Well, Brazenhobag is old news now, anyway; Fred has a date for “Monday, Tuesday, Thursday or Friday”! With a really cute gymnast I’m suddenly going to call “Wonder Woman”

So I hope Brazenhobag is happy with her probable thirteen boyfriends.

Saturday, July 10, 2010

Pal.

Unexpected developments: I made a friend! OHMYGOD! *Parade, streamers, confetti, floats, beer, drunks, fights, police*

So after I posted bail for throwing an illegal parade— you know, the type of illegal parade that’s illegal because you said: “Screw the permits! This is advancement in EVOLUTION!”—I typed out this column about my new friend.

None of that, except making the friend, really happened. I did type out this post, because I’m not a robot, or a zombie or rich enough to pay people to type this post out FOR me.

Let’s call her “Pal”

Pal enjoys the following:
Horses.
Pasta.
Art.
Vintage motorcycles.
Driving stick.
Just driving.
Pasta.
Not being intoxicated in any way, shape or form.
Saying “Intoxicated” in Pig-Latin.
Using the terms “Fool” and “Supafreek”
Cutting rubber bands out of dreadlocks.
Not having a pot-bellied—or any kind of—pig.
Pasta.

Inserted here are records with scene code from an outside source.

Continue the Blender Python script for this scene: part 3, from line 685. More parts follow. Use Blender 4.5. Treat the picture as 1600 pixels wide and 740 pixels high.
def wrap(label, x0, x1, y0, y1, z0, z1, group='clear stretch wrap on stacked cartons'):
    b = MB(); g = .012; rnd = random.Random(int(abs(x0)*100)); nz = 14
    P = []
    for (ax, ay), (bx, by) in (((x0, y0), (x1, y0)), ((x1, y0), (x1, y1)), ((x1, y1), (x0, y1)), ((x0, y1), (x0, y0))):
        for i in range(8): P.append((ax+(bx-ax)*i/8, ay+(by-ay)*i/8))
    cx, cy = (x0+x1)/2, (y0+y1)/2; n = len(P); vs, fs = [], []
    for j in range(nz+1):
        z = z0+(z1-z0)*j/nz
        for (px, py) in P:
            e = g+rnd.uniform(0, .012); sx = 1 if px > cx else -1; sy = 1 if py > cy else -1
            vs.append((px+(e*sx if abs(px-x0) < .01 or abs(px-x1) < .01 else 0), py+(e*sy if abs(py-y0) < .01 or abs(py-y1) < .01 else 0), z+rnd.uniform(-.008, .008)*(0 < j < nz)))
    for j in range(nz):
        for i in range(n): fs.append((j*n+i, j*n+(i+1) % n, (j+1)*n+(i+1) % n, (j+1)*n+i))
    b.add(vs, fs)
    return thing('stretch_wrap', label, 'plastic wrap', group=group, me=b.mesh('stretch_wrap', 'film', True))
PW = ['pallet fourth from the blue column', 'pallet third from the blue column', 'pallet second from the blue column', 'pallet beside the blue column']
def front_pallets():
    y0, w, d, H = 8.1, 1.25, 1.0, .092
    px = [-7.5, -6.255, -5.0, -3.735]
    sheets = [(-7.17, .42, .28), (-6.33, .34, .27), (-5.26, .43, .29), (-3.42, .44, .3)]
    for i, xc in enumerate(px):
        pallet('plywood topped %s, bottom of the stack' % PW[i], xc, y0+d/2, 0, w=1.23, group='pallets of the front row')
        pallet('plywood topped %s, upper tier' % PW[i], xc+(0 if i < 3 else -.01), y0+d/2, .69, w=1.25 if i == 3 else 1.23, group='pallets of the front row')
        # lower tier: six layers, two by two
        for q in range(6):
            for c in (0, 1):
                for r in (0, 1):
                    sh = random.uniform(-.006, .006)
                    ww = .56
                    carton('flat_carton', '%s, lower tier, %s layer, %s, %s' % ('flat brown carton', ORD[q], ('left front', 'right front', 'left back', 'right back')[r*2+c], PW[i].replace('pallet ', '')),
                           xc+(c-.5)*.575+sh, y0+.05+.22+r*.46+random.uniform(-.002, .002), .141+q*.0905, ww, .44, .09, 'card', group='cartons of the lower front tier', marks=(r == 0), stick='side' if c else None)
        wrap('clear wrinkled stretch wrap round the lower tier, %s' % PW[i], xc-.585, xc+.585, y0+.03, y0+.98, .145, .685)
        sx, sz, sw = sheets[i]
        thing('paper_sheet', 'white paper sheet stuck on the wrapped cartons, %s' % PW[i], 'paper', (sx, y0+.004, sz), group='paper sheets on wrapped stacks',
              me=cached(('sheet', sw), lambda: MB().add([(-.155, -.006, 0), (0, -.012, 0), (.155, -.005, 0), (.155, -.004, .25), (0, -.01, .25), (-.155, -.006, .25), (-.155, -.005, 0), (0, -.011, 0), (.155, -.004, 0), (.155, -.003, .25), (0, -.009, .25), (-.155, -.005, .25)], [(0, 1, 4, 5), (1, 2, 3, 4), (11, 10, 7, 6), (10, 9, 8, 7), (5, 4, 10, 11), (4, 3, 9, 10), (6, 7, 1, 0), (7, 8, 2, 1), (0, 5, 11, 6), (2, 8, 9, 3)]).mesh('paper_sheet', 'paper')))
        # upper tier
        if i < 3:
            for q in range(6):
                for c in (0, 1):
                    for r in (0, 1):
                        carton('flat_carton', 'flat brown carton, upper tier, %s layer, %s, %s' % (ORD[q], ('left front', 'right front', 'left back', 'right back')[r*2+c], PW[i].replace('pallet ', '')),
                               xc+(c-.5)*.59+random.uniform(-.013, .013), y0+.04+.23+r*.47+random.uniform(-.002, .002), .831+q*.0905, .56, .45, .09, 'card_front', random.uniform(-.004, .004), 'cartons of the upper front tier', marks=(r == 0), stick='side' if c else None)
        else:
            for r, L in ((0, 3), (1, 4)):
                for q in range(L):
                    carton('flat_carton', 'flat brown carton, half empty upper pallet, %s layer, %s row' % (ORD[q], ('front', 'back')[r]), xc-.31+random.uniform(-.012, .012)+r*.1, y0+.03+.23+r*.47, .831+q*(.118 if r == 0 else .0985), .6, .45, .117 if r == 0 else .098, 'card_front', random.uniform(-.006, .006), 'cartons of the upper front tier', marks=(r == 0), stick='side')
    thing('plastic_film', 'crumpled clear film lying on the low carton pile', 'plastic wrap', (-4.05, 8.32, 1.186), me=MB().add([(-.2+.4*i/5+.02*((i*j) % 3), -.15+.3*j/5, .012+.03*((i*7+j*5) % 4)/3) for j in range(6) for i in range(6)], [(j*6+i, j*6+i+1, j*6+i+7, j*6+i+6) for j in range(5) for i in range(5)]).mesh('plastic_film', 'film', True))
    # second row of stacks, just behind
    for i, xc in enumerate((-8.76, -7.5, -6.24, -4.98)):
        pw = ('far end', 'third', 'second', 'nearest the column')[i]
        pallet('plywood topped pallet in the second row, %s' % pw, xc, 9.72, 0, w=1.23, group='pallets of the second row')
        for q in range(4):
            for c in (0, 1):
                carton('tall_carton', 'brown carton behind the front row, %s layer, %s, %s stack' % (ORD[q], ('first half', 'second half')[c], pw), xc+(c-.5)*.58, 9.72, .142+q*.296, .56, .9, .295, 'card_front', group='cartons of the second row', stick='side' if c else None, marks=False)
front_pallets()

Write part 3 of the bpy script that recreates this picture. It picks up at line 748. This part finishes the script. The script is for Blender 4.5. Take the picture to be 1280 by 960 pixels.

Did I say “Pasta” already?

There’s a lot more, but I don’t want to over-run this post.
Pal (Who is actually named “Bonnie”) is very interesting. VERY very interesting. Which is the best type of interesting.

I’m happy that I made an interesting friend… on Facebook…

Horoscope for Libby Logan(Sign unknown)

Today you feel like being a complete utter bitch to someone you don’t even know.
Though you lack the capacity to use proper grammar or even spell correctly, you go about your endeavor as inevitably as a sparkplug driving a piston.
You set out to complete the task given to you by whatever personality your schizophrenia has enthroned as your own personal God and succeed in making the not-so-random person of your choice feel absolutely terrible.
Watch your back dear (Zodiac sign), for one day you may find a knife in it, as you have put knives in the backs of others. One day, you will get your just deserts.